Return all of the data exactly as written, without the pictures.

════

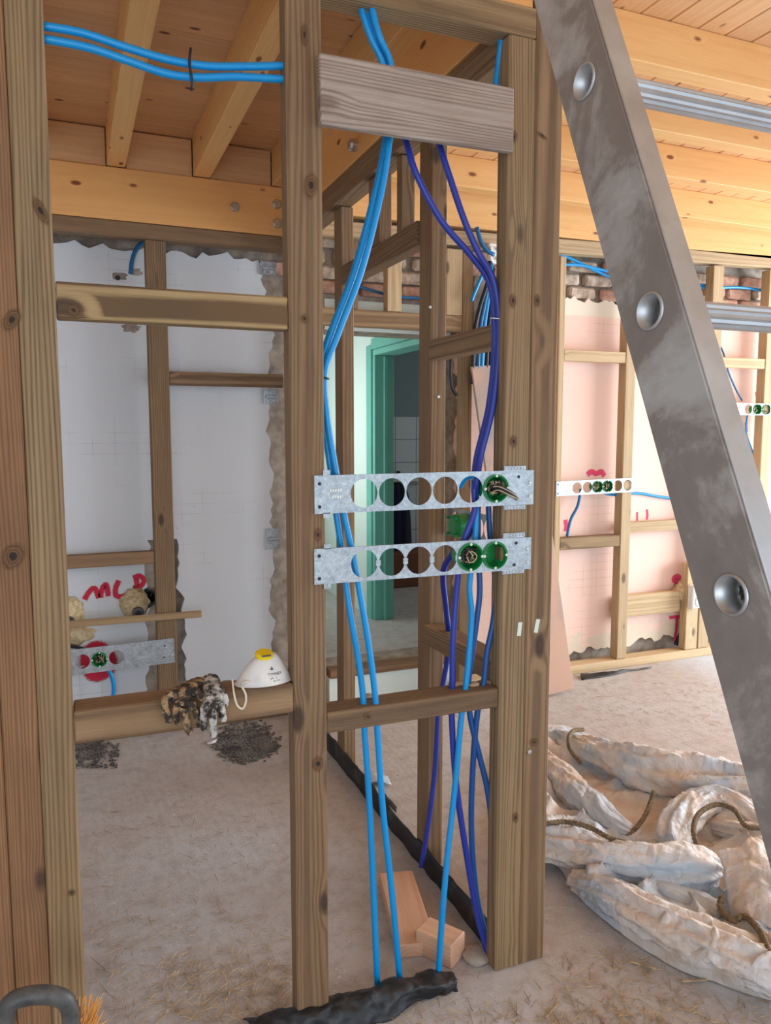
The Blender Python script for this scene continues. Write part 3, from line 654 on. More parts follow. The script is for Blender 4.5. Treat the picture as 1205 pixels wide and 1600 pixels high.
cab(3.83, [(1118, 528), (1130, 550), (1138, 580), (1150, 608), (1160, 626)], 'steelblue', 'thin blue cable curving down to the bright strip', .006)
cab(3.82, [(1168, 648), (1166, 675), (1174, 700), (1184, 725), (1198, 736)], 'cyan', 'thin light blue cable looping below the bright strip', .006)
cab(3.80, [(908, 764), (903, 790), (892, 812), (886, 838)], 'steelblue', 'blue cable falling from the strip left of the ladder', .009)
cab(3.80, [(934, 762), (944, 770), (958, 773), (972, 772)], 'cyan', 'light blue cable leaving the strip towards the stud', .009)
cab(3.84, [(972, 772), (1000, 771), (1030, 776), (1060, 780)], 'cyan', 'light blue cable crossing the pink wall to the ladder', .009)
cab(3.84, [(1079, 950), (1073, 970), (1064, 990), (1056, 1008)], 'blackcab', 'thick dark cable below the white socket', .014)
# hanging bundle by the junction box
for k, (m, dx) in enumerate((('blackcab', 0), ('steelblue', 8), ('cyan', 14), ('blackcab', 21), ('blackcab', 27))):
    conduit('cable', pxy((766+dx*.2, 408+k*3, 3.70), (762+dx*.3, 440, 3.70), (750+dx*.8, 480, 3.70), (742+dx, 520, 3.70), (738+dx, 600, 3.70)), m, '%s cable in the drooping bundle under the white junction box' % ('black leftmost', 'dull blue', 'bright light blue', 'black middle', 'black rightmost')[k], .011, ribs=False, group='drooping cable bundle', cat='cable')
cab(3.70, [(745, 355), (752, 378), (762, 392), (772, 398)], 'steelblue', 'blue cable entering the white junction box from above', .012)
cab(3.70, [(768, 410), (754, 430), (744, 452), (737, 470)], 'cyan', 'short light blue cable left of the drooping bundle', .01)
cab(3.735, [(705, 560), (704, 585), (706, 605), (714, 618)], 'blackcab', 'dark cable hanging at the edge of the corridor opening', .010)
jb = thing('junction_box', 'small white junction box between the right stud and the violet conduits', 'junction box', at(772, 398, Y=3.70))
p = at(772, 398, Y=3.70); boxo('body', p.x-.03, p.x+.03, p.y, p.y+.03, p.z-.045, p.z+.06, 'white', jb, .004)
for k in range(4): disc('cable_gland', (p.x-.02+(k % 2)*.04, p.y-.001, p.z-.02+(k//2)*.05), .01, (0, -1, 0), .012, 'white', jb, 10)
boxo('panel', 2.05, 2.36, 3.743, 3.775, 1.78, 2.29, 'grout', rf, .004)
# white socket by the ladder
ws = thing('wall_socket', 'white surface socket under the pink spray mark, half behind the ladder', 'socket', at(1085, 930, Y=3.73))
p = at(1085, 930, Y=3.735)
boxo('body', p.x-.06, p.x+.05, p.y-.05, p.y, p.z-.075, p.z+.075, 'white', ws, .006)
disc('socket_face', (p.x-.005, p.y-.051, p.z-.03), .034, (0, -1, 0), .006, 'white', ws); disc('pin_hole', (p.x-.012, p.y-.0575, p.z-.03), .005, (0, -1, 0), .001, 'blackcab', ws, 8); disc('pin_hole', (p.x+.008, p.y-.0575, p.z-.03), .005, (0, -1, 0), .001, 'blackcab', ws, 8)
disc('socket_face', (p.x-.005, p.y-.051, p.z+.04), .03, (0, -1, 0), .006, 'white', ws)
q = at(1068, 925, Y=3.8); o = blob('foam_lump', (q.x, 3.81, q.z), (.06, .05, .07), 'foam', ws, .25, 3, 2)

# ============================================================ SPRAY MARKS ON THE WALLS
def stroke(pts, w, mat, Y=YW-.0215, closed=False):
    P = catmull([at(x, y, Y=Y) for x, y in pts], 6); bm = bmesh.new(); uvl = bm.loops.layers.uv.new('UVMap'); rows = []
    for i, p in enumerate(P):
        a = P[max(i-1, 0)]; b = P[min(i+1, len(P)-1)]; t = (b-a).normalized(); q = Vector((-t.z, 0, t.x))
        e = 1.0
        rows.append([bm.verts.new(p+q*w*(k-2)/4*e) for k in range(5)])
    for i, (A, B) in enumerate(zip(rows, rows[1:])):
        for k in range(4):
            f = bm.faces.new((A[k], A[k+1], B[k+1], B[k]))
            for lp, vv in zip(f.loops, (k/4, (k+1)/4, (k+1)/4, k/4)): lp[uvl].uv = (i*.1, vv)
    me = mesh_from(bm, 'spray_mark'); return link('spray_mark', me, mat, wb)
R_ = 'redpaint'
ws_ = .034
for s in ([(132, 937), (140, 924), (148, 919), (152, 928), (154, 935)], [(157, 934), (159, 922), (165, 913), (168, 922), (169, 932)], [(186, 907), (181, 918), (181, 930), (188, 932), (199, 930)],
          [(213, 928), (214, 915), (213, 904)], [(208, 903), (217, 900), (224, 904), (224, 911), (218, 917), (208, 919)]): stroke(s, ws_, R_)
stroke([(134, 1040), (136, 1020), (148, 1010), (160, 1012), (172, 1025), (174, 1042), (160, 1055), (144, 1056), (134, 1040)], .07, R_)
stroke([(222, 925), (232, 935), (240, 945)], .10, 'blackpaint'); stroke([(230, 936), (245, 925), (257, 920)], .07, 'blackpaint'); stroke([(222, 930), (238, 934), (250, 936)], .09, 'blackpaint')
stroke([(108, 938), (116, 945), (120, 958)], .07, 'blackpaint')
K_ = 'pinkpaint'
stroke([(918, 742), (924, 737), (932, 740), (940, 737), (945, 744)], .045, K_)
stroke([(884, 812), (885, 822), (884, 830)], .04, K_)
for s, w in (([(1055, 925), (1058, 912), (1053, 905), (1058, 901), (1064, 905), (1062, 915)], .05), ([(1057, 915), (1056, 925)], .05), ([(1046, 965), (1058, 964), (1072, 964)], .03), ([(1058, 966), (1057, 985), (1054, 1002)], .03), ([(1011, 796), (1012, 804), (1011, 812)], .025), ([(996, 800), (996, 808), (996, 814)], .02), ([(1166, 660), (1167, 675)], .03), ([(1182, 612), (1183, 620)], .03)): stroke(s, w, K_)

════

Solution for this problem:
The Blender Python script for this scene continues. Write part 3, from line 654 on. More parts follow. The script is for Blender 4.5. Treat the picture as 1205 pixels wide and 1600 pixels high.
cab(3.83, [(1118, 528), (1130, 550), (1138, 580), (1150, 608), (1160, 626)], 'steelblue', 'thin blue cable curving down to the bright strip', .006)
cab(3.82, [(1168, 648), (1166, 675), (1174, 700), (1184, 725), (1198, 736)], 'cyan', 'thin light blue cable looping below the bright strip', .006)
cab(3.80, [(908, 764), (903, 790), (892, 812), (886, 838)], 'steelblue', 'blue cable falling from the strip left of the ladder', .009)
cab(3.80, [(934, 762), (944, 770), (958, 773), (972, 772)], 'cyan', 'light blue cable leaving the strip towards the stud', .009)
cab(3.84, [(972, 772), (1000, 771), (1030, 776), (1060, 780)], 'cyan', 'light blue cable crossing the pink wall to the ladder', .009)
cab(3.84, [(1079, 950), (1073, 970), (1064, 990), (1056, 1008)], 'blackcab', 'thick dark cable below the white socket', .014)
# hanging bundle by the junction box
for k, (m, dx) in enumerate((('blackcab', 0), ('steelblue', 8), ('cyan', 14), ('blackcab', 21), ('blackcab', 27))):
    conduit('cable', pxy((766+dx*.2, 408+k*3, 3.70), (762+dx*.3, 440, 3.70), (750+dx*.8, 480, 3.70), (742+dx, 520, 3.70), (738+dx, 600, 3.70)), m, '%s cable in the drooping bundle under the white junction box' % ('black leftmost', 'dull blue', 'bright light blue', 'black middle', 'black rightmost')[k], .011, ribs=False, group='drooping cable bundle', cat='cable')
cab(3.70, [(745, 355), (752, 378), (762, 392), (772, 398)], 'steelblue', 'blue cable entering the white junction box from above', .012)
cab(3.70, [(768, 410), (754, 430), (744, 452), (737, 470)], 'cyan', 'short light blue cable left of the drooping bundle', .01)
cab(3.735, [(705, 560), (704, 585), (706, 605), (714, 618)], 'blackcab', 'dark cable hanging at the edge of the corridor opening', .010)
jb = thing('junction_box', 'small white junction box between the right stud and the violet conduits', 'junction box', at(772, 398, Y=3.70))
p = at(772, 398, Y=3.70); boxo('body', p.x-.03, p.x+.03, p.y, p.y+.03, p.z-.045, p.z+.06, 'white', jb, .004)
for k in range(4): disc('cable_gland', (p.x-.02+(k % 2)*.04, p.y-.001, p.z-.02+(k//2)*.05), .01, (0, -1, 0), .012, 'white', jb, 10)
boxo('panel', 2.05, 2.36, 3.743, 3.775, 1.78, 2.29, 'grout', rf, .004)
# white socket by the ladder
ws = thing('wall_socket', 'white surface socket under the pink spray mark, half behind the ladder', 'socket', at(1085, 930, Y=3.73))
p = at(1085, 930, Y=3.735)
boxo('body', p.x-.06, p.x+.05, p.y-.05, p.y, p.z-.075, p.z+.075, 'white', ws, .006)
disc('socket_face', (p.x-.005, p.y-.051, p.z-.03), .034, (0, -1, 0), .006, 'white', ws); disc('pin_hole', (p.x-.012, p.y-.0575, p.z-.03), .005, (0, -1, 0), .001, 'blackcab', ws, 8); disc('pin_hole', (p.x+.008, p.y-.0575, p.z-.03), .005, (0, -1, 0), .001, 'blackcab', ws, 8)
disc('socket_face', (p.x-.005, p.y-.051, p.z+.04), .03, (0, -1, 0), .006, 'white', ws)
q = at(1068, 925, Y=3.8); o = blob('foam_lump', (q.x, 3.81, q.z), (.06, .05, .07), 'foam', ws, .25, 3, 2)

# ============================================================ SPRAY MARKS ON THE WALLS
def stroke(pts, w, mat, Y=YW-.0215, closed=False):
    P = catmull([at(x, y, Y=Y) for x, y in pts], 6); bm = bmesh.new(); uvl = bm.loops.layers.uv.new('UVMap'); rows = []
    for i, p in enumerate(P):
        a = P[max(i-1, 0)]; b = P[min(i+1, len(P)-1)]; t = (b-a).normalized(); q = Vector((-t.z, 0, t.x))
        e = 1.0
        rows.append([bm.verts.new(p+q*w*(k-2)/4*e) for k in range(5)])
    for i, (A, B) in enumerate(zip(rows, rows[1:])):
        for k in range(4):
            f = bm.faces.new((A[k], A[k+1], B[k+1], B[k]))
            for lp, vv in zip(f.loops, (k/4, (k+1)/4, (k+1)/4, k/4)): lp[uvl].uv = (i*.1, vv)
    me = mesh_from(bm, 'spray_mark'); return link('spray_mark', me, mat, wb)
R_ = 'redpaint'
ws_ = .034
for s in ([(132, 937), (140, 924), (148, 919), (152, 928), (154, 935)], [(157, 934), (159, 922), (165, 913), (168, 922), (169, 932)], [(186, 907), (181, 918), (181, 930), (188, 932), (199, 930)],
          [(213, 928), (214, 915), (213, 904)], [(208, 903), (217, 900), (224, 904), (224, 911), (218, 917), (208, 919)]): stroke(s, ws_, R_)
stroke([(134, 1040), (136, 1020), (148, 1010), (160, 1012), (172, 1025), (174, 1042), (160, 1055), (144, 1056), (134, 1040)], .07, R_)
stroke([(222, 925), (232, 935), (240, 945)], .10, 'blackpaint'); stroke([(230, 936), (245, 925), (257, 920)], .07, 'blackpaint'); stroke([(222, 930), (238, 934), (250, 936)], .09, 'blackpaint')
stroke([(108, 938), (116, 945), (120, 958)], .07, 'blackpaint')
K_ = 'pinkpaint'
stroke([(918, 742), (924, 737), (932, 740), (940, 737), (945, 744)], .045, K_)
stroke([(884, 812), (885, 822), (884, 830)], .04, K_)
for s, w in (([(1055, 925), (1058, 912), (1053, 905), (1058, 901), (1064, 905), (1062, 915)], .05), ([(1057, 915), (1056, 925)], .05), ([(1046, 965), (1058, 964), (1072, 964)], .03), ([(1058, 966), (1057, 985), (1054, 1002)], .03), ([(1011, 796), (1012, 804), (1011, 812)], .025), ([(996, 800), (996, 808), (996, 814)], .02), ([(1166, 660), (1167, 675)], .03), ([(1182, 612), (1183, 620)], .03)): stroke(s, w, K_)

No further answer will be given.